■ Data extract
▽
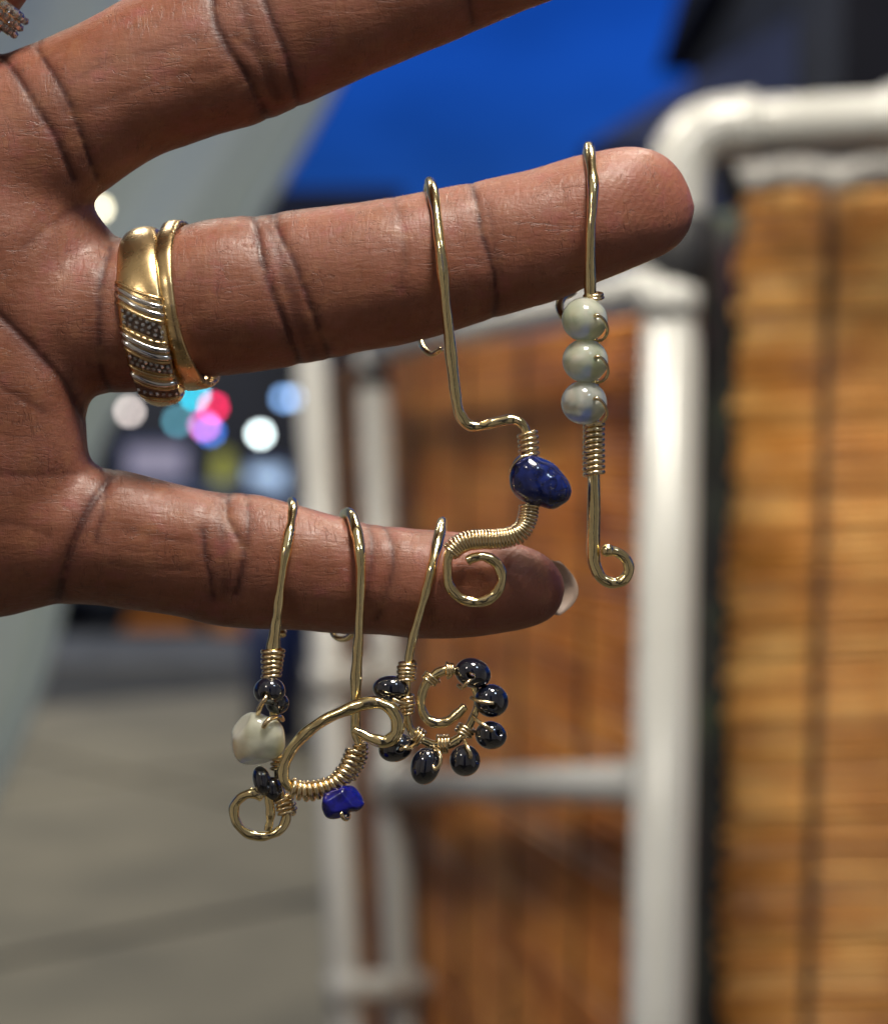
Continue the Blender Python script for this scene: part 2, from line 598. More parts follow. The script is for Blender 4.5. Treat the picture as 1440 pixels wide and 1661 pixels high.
△
▽
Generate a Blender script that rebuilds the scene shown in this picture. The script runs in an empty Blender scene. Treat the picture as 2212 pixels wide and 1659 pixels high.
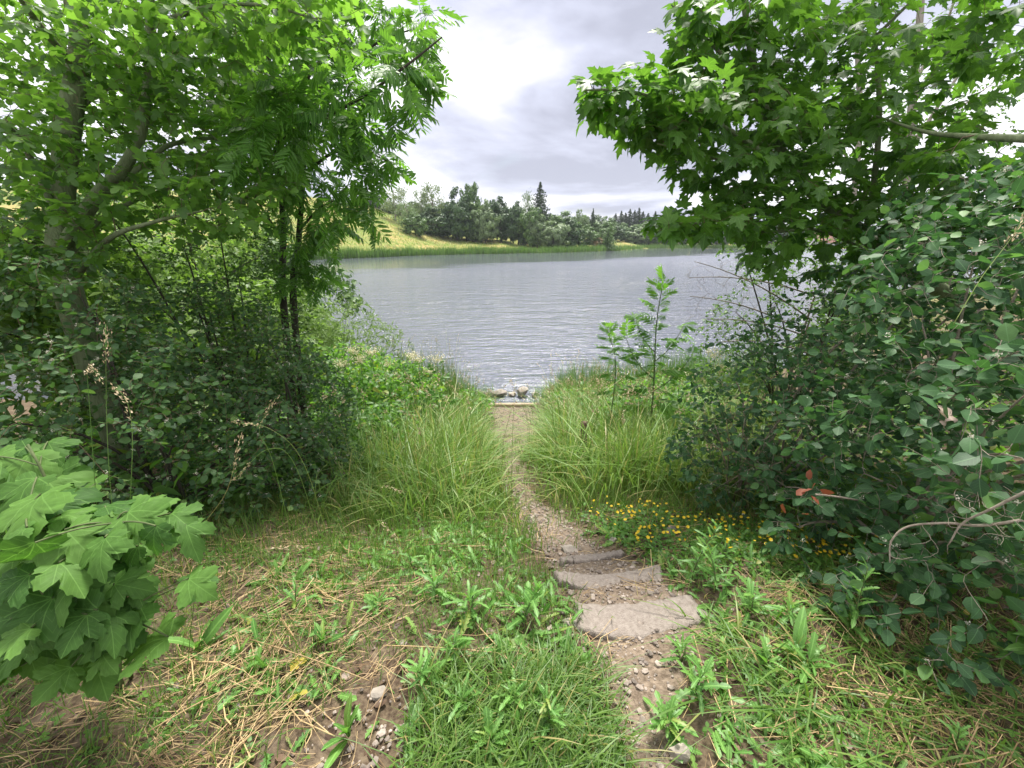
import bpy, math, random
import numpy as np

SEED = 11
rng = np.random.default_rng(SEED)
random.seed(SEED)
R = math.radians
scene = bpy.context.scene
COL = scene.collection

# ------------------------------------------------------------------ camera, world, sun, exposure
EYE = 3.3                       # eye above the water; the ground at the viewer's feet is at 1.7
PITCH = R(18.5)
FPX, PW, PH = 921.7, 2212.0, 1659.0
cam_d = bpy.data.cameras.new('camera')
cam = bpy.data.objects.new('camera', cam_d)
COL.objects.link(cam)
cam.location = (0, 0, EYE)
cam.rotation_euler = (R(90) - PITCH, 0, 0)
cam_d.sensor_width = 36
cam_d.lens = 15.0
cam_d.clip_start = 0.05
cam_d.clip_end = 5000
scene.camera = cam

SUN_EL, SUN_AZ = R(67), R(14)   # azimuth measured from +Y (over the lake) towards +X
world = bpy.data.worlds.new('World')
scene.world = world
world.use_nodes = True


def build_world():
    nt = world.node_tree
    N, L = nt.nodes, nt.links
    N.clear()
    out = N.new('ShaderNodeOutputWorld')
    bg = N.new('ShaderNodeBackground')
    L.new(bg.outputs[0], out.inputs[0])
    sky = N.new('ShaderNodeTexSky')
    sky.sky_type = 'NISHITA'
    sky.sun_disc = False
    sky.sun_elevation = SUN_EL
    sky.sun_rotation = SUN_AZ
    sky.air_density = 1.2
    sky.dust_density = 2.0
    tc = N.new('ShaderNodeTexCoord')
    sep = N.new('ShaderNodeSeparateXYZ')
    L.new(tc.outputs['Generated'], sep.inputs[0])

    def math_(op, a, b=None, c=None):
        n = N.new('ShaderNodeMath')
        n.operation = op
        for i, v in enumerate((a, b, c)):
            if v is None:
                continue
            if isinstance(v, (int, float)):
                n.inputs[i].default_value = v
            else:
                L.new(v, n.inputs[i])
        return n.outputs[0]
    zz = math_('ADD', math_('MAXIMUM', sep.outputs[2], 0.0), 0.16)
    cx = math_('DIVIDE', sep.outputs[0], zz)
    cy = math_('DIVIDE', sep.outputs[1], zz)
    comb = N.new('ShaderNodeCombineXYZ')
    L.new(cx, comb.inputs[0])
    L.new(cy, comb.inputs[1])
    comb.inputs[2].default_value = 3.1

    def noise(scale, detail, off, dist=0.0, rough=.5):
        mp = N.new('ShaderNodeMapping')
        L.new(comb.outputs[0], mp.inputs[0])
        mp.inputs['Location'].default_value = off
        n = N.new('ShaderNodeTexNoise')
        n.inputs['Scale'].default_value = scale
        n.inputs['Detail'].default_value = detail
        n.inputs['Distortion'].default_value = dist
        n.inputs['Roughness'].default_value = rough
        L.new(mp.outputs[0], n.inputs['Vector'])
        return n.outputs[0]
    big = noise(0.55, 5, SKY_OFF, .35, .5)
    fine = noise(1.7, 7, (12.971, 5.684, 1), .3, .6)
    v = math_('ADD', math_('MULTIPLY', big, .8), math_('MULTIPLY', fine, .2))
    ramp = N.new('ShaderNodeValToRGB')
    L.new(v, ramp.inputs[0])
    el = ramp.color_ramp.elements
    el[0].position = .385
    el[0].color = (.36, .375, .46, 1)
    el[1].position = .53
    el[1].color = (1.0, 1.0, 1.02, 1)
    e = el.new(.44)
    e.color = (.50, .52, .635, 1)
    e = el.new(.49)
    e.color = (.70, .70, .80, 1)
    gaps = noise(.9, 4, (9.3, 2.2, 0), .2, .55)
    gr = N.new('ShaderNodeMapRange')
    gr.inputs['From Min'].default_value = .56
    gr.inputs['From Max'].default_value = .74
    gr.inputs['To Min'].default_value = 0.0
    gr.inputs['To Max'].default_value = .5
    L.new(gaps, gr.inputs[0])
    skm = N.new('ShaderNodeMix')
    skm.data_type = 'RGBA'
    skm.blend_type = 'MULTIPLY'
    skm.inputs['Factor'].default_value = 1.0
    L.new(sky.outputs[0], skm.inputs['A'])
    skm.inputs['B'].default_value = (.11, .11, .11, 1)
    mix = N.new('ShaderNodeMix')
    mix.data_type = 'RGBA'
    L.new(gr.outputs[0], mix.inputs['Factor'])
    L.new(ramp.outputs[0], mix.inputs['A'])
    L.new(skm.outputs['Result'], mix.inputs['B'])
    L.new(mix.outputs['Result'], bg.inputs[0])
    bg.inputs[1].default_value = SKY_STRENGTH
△
■ Task to complete
Go through the records line by line and count those containing the string "pixels". Give only the total.

■ Response to this task
2